Data extract:
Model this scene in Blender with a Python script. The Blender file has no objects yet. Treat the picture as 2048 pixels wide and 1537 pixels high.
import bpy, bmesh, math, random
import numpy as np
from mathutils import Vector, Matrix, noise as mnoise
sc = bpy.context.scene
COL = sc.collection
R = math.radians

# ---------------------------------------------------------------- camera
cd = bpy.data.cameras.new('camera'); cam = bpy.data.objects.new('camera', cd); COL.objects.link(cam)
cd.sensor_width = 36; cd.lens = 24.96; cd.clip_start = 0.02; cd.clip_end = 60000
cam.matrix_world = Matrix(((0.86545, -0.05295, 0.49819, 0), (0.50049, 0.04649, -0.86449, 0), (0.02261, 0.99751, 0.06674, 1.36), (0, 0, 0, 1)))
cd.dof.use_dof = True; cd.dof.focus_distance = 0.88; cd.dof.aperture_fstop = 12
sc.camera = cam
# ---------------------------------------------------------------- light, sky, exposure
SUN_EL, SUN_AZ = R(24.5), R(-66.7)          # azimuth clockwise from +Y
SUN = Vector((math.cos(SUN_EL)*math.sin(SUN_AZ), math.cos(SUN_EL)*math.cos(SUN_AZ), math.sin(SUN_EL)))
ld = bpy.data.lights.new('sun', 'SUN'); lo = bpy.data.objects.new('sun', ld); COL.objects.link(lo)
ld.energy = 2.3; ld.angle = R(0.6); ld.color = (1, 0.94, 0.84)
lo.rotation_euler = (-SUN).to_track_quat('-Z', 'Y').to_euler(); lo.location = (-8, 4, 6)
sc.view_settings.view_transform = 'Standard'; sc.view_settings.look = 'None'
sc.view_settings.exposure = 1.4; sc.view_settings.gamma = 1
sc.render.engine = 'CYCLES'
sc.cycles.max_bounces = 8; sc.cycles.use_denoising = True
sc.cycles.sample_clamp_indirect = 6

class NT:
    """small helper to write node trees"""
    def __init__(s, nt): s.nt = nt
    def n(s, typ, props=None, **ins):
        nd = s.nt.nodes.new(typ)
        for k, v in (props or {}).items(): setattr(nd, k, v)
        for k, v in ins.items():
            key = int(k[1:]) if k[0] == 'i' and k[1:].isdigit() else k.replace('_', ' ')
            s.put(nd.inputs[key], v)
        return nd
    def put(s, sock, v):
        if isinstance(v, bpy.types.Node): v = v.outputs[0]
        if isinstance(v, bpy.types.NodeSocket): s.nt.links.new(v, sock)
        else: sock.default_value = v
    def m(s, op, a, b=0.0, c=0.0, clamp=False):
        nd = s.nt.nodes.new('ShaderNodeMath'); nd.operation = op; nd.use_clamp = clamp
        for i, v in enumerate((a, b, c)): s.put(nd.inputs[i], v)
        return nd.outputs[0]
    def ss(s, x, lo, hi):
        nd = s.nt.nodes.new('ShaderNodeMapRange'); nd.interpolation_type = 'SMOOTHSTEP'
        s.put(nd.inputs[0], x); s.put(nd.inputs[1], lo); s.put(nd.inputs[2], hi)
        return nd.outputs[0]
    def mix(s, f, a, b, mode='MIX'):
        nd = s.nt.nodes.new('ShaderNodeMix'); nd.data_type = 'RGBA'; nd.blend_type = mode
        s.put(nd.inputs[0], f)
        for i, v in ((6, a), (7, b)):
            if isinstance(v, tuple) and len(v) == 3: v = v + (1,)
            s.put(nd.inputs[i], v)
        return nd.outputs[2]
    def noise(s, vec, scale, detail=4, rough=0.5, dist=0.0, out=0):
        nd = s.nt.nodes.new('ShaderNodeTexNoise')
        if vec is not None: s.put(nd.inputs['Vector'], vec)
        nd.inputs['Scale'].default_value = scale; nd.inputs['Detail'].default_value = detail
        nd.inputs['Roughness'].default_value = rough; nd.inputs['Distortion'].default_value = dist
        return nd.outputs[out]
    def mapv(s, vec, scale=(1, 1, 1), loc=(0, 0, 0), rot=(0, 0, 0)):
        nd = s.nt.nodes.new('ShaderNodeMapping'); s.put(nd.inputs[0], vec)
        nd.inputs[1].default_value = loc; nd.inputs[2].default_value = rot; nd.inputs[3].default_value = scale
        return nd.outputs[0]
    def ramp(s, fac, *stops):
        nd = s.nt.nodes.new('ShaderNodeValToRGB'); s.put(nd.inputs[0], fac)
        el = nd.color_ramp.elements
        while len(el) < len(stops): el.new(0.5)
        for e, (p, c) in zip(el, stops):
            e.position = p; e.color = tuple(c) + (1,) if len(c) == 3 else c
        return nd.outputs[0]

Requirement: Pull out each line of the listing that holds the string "objects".

Task response:
Model this scene in Blender with a Python script. The Blender file has no objects yet. Treat the picture as 2048 pixels wide and 1537 pixels high.
cd = bpy.data.cameras.new('camera'); cam = bpy.data.objects.new('camera', cd); COL.objects.link(cam)
ld = bpy.data.lights.new('sun', 'SUN'); lo = bpy.data.objects.new('sun', ld); COL.objects.link(lo)